“The Struggle over Rock in the Polish Press in the 1980’s”
by Raymond Patton
On December 13, 1981, the declaration of Martial Law in Poland closed the presses, banned the Solidarity labor movement, and reversed the liberalization that had come with Solidarity’s success. Yet, two months into the year and a half of military rule, a Party commission agreed to sponsor the controversial Jarociń Youth Music Festival. Nor was Jarociń an anomaly; the Martial Law era falls within a key period of Polish rock. The cultural creativity of the era has been overshadowed by stories of oppressiveness, in part due to the centrality of Solidarity to most accounts. Why would the Party encourage a medium that seemingly undermined its authority? How does the complexity of the relationship between the state and rock music affect the way we evaluate its place in Polish history?
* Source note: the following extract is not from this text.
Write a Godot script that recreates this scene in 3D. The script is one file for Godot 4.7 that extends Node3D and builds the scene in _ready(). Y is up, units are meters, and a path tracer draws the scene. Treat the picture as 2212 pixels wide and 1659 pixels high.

These questions engage with central debates about the political significance of popular culture. The story of Polish rock encourages us to look beyond the familiar binary that interprets culture as either noble resistance or base incorporation with respect to the dominant order. The hegemony model, derived from Antonio Gramsci and reworked by Raymond Williams and Stuart Hall, encourages a more flexible reading of culture’s political significance by emphasizing the meanings it takes on in a specific context rather than any ostensibly objective “liberatory” or “resistant” content. My presentation will examine just one of the arenas in which rock’s meaning was hammered out – in surprisingly vigorous debate in the Polish popular press in the 1980’s.